Unterdessen wurden neue Erkenntnisse über den Einsatz von Streubomben durch Russland im Ukrainekrieg publik. Demnach sollen russische Truppen Hunderte Male die international geächtete Munition eingesetzt haben. Das geht aus einem Bericht der internationalen Organisation Cluster Coalition (CMC) vom Donnerstagabend hervor. Bei den Angriffen seien mindestens 215 Menschen getötet und 474 verletzt worden. Dabei handele es sich ausschließlich um zivile Opfer.

Rätsel um Schicksal von Darja Dugina

Auch knapp eine Woche nach ihrem Tod ist das Schicksal von Darja Dugina in den sozialen Netzwerken weiterhin eines der bestimmenden Themen. Die 29-jährige Tochter des rechten Ideologen und Publizisten Alexander Dugin soll am vergangenen Wochenende in der Nacht zu Sonntag bei der Explosion eines Sprengsatzes getötet worden sein, der unter dem Fahrersitz ihres Autos befestigt gewesen war. Angeblich soll ihr Körper dabei bis zur Unkenntlichkeit verbrannt sein.

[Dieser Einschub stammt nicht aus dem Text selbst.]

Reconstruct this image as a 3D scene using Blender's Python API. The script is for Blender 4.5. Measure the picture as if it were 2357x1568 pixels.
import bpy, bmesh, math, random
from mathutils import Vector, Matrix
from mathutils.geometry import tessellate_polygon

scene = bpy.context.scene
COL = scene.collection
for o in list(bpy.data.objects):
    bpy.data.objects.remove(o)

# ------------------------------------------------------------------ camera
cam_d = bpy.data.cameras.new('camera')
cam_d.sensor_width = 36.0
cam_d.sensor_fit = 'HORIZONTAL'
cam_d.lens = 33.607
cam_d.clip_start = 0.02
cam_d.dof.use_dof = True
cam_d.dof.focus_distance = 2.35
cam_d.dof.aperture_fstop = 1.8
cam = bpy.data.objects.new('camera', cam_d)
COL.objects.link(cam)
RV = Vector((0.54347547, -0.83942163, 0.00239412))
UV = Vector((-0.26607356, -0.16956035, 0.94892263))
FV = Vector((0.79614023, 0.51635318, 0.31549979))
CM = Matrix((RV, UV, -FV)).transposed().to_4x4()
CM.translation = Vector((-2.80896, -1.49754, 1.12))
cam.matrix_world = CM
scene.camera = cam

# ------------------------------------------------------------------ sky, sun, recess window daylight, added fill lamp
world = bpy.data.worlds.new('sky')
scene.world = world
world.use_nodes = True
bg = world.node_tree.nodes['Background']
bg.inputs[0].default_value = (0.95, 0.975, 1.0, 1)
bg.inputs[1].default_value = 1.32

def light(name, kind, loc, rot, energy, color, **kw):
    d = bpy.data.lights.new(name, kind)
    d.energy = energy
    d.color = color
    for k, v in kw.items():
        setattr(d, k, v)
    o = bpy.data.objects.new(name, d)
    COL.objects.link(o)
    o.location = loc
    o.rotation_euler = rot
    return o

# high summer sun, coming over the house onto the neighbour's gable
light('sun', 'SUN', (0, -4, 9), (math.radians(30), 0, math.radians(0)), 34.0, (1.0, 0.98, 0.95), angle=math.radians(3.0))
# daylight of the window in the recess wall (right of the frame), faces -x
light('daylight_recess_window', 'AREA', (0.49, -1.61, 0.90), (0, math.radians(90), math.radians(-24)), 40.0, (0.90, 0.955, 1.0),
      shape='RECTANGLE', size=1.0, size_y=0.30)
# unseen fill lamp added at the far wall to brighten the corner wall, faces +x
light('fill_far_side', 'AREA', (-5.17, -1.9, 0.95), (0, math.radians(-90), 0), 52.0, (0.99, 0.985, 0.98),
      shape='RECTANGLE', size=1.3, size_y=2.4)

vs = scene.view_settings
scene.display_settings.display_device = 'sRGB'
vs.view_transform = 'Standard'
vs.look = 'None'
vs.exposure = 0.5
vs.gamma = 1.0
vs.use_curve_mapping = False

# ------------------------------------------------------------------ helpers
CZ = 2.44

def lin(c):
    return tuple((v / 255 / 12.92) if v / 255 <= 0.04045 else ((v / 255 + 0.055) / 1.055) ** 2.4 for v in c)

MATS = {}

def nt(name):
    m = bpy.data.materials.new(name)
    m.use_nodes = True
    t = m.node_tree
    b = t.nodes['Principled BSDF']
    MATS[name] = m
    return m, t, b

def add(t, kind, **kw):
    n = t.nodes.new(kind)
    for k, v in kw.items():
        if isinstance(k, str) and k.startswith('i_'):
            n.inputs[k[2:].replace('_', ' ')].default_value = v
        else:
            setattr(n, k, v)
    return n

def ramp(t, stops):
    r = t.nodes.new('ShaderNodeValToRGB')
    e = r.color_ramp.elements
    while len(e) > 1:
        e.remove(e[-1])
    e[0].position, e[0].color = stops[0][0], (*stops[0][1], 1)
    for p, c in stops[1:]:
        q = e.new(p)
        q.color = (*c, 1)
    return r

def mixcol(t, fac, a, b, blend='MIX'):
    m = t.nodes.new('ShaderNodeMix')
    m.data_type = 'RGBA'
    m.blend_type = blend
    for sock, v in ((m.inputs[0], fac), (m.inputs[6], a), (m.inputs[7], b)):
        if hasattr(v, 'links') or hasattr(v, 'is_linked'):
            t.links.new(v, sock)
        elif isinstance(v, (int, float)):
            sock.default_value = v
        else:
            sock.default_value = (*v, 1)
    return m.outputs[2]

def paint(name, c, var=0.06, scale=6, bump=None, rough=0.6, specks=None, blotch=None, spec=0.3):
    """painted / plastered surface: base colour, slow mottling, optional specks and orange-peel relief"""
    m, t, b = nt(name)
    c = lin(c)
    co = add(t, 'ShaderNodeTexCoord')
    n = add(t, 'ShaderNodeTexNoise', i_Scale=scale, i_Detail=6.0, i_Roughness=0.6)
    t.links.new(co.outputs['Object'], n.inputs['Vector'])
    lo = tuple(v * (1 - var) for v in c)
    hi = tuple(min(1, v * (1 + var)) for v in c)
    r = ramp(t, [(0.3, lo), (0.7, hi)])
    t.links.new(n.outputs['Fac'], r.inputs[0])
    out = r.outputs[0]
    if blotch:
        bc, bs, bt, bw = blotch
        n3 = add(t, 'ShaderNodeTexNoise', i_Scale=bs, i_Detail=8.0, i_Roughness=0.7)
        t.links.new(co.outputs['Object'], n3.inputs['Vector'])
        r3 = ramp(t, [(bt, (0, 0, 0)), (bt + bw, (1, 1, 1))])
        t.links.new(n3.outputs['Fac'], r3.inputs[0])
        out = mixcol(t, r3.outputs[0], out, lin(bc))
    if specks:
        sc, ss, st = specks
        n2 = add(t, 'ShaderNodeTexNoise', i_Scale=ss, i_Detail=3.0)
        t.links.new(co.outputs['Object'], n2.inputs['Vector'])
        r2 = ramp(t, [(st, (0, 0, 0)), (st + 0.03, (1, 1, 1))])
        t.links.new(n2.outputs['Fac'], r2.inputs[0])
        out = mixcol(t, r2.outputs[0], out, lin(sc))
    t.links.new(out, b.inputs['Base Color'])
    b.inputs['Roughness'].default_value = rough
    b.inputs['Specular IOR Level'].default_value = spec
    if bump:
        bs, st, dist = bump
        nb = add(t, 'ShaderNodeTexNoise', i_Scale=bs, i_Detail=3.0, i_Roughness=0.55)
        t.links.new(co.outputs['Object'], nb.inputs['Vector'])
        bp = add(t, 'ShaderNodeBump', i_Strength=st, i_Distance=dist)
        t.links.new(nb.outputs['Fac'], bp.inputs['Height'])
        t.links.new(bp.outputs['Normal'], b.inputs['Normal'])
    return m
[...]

Bei der Beerdigung am vergangenen Dienstag in Moskau ist davon nichts zu sehen – im Gegenteil. Auf Bildern des offenen Sarges sieht Darja Dugina aus, als würde sie lediglich schlafen. Einige Be­ob­ach­te­r*in­nen vermuten jetzt, dass der ganze Vorfall inszeniert und Dugina in Wahrheit am Leben sei. Nur wenige Tage nach dem „Vorfall“ hatte Russland den ukrainischen Geheimdienst verantwortlich ­gemacht.